Van de ‘begeleiding bij religie en spiritualiteit’ (c), vraag ik me af of dit niet de taak van een boeddhistisch leraar is; en de BZI heeft in haar brief aan de BUN-leden van november 2011 het scherpe onderscheid gemaakt tussen een leraar en een BGV-er (ik citeer: “Door het gebruik van het begrip chaplain wordt de boeddhistisch ambtsdrager nadrukkelijk onderscheiden van de functie van dharma teacher.”). Ik denk dat dit onderscheid van de BZI niet houdbaar is, maar vanuit hun stelling mag een BGV-er deze functie c, ‘begeleiding bij religie en spiritualiteit’ niet uitoefenen. Ook als het wel is toegestaan, dan moet de BGV-er niet alleen de beoefening van de eigen traditie maar ook die van andere tradities beheersen.


Tot slot: in heel de wet- en regelgeving ben ik het begrip ‘zendende instantie’ niet tegengekomen.
Ook in de websites van de landelijke koepels van ziekenhuizen en andere zorg-instellingen wordt niet over een ‘zendende instantie’gesproken; kennelijk speelt zo’n instantie beleidsmatig geen rol.
Zoals ik verleden week schreef lijkt het BZI-bestuur (of door hen aangezochte leraren) in de overeenkomst met de VU slechts een rol te spelen in de curriculum-commissie, en niet bij het erkennen van een afgestudeerde (van master plus ambtsopleiding) als BGV-er.

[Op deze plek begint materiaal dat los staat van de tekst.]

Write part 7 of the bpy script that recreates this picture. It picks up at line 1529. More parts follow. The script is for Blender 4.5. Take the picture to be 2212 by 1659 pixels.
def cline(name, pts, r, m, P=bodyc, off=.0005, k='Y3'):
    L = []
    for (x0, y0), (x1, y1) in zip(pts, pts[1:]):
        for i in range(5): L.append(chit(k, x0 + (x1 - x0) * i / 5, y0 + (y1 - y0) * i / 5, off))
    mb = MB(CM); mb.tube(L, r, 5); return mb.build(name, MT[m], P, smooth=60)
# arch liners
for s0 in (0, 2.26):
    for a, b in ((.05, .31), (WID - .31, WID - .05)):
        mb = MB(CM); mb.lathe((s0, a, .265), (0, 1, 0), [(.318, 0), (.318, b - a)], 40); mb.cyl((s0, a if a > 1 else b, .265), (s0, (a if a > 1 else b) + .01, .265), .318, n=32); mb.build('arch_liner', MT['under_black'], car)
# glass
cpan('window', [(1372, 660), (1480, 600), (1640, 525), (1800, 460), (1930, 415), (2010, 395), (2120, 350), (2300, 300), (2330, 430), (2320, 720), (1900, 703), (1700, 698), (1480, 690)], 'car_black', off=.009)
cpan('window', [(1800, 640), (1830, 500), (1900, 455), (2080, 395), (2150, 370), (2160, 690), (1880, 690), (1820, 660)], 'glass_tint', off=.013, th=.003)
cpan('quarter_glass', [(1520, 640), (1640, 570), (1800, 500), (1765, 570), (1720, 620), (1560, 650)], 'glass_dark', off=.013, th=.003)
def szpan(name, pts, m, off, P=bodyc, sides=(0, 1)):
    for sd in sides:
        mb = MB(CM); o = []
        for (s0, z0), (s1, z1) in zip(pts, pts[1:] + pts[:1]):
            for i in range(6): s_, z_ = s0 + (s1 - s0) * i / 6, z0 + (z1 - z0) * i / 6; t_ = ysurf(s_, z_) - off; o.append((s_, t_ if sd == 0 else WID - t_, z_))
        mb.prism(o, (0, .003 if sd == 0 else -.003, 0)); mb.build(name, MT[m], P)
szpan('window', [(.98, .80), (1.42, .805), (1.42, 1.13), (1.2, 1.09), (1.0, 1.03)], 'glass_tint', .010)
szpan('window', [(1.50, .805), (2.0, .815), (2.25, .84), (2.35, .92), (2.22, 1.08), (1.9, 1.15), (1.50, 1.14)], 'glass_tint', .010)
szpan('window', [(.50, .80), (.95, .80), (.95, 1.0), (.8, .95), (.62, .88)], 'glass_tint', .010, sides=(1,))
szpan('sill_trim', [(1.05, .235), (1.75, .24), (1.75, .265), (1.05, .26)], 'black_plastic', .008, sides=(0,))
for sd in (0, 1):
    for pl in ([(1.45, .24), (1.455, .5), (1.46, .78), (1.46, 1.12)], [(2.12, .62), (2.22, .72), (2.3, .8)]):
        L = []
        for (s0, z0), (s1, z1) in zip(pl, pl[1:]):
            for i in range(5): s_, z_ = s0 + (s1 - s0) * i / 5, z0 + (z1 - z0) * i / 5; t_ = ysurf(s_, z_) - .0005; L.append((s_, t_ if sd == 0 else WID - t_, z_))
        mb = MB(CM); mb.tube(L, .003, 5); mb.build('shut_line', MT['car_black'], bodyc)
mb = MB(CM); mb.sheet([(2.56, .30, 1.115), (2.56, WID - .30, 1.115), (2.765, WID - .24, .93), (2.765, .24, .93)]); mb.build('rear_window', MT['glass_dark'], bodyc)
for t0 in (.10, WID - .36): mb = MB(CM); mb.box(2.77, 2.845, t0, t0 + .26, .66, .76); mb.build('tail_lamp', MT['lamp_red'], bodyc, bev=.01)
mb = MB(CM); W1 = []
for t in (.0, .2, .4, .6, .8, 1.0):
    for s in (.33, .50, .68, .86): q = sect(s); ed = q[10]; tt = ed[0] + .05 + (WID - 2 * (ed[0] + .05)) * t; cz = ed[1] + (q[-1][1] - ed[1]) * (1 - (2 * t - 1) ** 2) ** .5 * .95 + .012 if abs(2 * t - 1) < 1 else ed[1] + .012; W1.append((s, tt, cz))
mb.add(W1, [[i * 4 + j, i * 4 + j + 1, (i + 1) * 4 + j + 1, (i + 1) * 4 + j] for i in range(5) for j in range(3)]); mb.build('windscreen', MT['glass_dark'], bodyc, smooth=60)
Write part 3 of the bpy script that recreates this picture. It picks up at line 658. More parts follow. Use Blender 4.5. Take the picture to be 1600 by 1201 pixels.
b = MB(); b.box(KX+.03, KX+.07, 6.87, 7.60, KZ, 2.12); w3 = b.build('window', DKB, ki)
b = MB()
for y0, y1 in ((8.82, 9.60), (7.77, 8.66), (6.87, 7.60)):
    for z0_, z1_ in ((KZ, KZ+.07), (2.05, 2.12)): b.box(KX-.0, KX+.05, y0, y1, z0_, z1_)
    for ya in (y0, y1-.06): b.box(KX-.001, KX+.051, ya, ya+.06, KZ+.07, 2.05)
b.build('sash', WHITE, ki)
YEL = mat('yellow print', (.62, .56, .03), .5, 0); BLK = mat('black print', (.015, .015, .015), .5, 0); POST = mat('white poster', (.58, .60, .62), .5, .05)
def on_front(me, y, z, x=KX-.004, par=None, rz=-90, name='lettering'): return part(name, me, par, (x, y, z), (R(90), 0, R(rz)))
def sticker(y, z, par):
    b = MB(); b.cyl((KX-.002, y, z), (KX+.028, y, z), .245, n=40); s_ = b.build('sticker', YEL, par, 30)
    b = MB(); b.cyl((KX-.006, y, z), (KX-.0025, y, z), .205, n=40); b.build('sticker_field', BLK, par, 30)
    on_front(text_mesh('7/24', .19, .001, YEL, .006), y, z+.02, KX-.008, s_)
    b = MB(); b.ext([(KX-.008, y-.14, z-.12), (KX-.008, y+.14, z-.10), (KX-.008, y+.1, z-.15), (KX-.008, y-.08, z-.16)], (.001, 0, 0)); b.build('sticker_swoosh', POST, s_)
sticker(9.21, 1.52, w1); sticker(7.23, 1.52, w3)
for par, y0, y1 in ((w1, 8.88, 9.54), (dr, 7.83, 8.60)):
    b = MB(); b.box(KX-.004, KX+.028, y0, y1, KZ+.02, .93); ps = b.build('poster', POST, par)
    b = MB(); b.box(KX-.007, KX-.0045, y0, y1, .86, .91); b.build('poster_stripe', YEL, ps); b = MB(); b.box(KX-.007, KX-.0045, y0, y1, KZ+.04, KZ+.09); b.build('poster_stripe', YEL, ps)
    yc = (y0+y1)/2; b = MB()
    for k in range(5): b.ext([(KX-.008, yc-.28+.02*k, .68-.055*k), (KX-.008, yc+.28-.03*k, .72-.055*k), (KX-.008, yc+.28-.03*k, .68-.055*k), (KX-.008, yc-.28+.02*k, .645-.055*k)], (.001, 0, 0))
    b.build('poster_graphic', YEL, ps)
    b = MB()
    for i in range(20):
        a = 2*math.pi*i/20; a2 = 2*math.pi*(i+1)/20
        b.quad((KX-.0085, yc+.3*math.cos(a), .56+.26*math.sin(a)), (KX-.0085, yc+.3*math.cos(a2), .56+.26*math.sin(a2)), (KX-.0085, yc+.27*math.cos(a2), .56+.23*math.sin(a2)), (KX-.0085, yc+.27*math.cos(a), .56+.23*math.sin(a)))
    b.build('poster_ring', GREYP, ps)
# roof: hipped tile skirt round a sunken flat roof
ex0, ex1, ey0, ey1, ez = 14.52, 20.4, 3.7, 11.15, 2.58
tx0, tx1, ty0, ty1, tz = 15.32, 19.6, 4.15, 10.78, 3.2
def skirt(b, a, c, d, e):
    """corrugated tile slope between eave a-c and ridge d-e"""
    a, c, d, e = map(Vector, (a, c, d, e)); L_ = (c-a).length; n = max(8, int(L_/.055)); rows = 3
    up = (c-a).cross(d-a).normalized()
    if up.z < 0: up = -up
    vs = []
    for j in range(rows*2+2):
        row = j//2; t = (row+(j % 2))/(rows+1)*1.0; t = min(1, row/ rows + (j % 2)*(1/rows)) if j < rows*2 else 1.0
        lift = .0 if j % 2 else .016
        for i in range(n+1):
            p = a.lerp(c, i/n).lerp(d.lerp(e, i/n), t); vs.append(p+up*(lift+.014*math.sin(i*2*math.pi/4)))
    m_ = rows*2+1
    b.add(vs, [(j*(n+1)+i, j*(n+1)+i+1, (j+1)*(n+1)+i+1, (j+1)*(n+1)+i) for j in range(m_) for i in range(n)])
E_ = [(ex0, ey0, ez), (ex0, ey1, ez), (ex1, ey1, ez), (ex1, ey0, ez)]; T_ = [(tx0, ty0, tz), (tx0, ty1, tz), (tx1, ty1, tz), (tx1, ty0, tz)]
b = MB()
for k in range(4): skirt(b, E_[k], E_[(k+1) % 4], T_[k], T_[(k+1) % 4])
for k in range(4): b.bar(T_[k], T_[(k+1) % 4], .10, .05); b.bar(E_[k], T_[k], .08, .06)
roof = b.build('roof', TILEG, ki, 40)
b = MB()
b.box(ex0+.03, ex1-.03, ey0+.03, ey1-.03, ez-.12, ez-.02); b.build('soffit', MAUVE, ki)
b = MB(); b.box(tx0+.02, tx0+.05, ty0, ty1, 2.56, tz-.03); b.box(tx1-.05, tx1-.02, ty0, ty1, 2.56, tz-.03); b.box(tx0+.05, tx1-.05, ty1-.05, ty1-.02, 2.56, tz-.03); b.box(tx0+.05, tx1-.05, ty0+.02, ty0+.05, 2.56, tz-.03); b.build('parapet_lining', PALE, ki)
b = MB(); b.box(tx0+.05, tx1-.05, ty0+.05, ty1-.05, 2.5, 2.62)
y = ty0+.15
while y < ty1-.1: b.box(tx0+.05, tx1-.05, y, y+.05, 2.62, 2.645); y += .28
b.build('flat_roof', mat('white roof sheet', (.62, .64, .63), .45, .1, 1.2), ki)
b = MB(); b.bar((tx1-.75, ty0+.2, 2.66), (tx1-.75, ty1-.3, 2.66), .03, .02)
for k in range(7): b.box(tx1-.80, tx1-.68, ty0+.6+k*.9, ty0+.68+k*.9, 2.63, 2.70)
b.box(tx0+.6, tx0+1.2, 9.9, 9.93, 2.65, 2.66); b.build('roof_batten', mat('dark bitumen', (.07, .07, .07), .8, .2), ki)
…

Een zorginstelling die een BGV-er in dienst neemt, vraagt – zover ik het begrijp – ook niet om instemming van een zendende instantie
Samengevat: een student en afgestudeerde van deze opleiding heeft de BZI niet nodig en heeft ook niets aan de BZI om een baan te vinden in de zorgsector; en de relatie tussen de afgestudeerde BGV-er en zijn/haar boeddhistische leraar is niet duidelijk geregeld.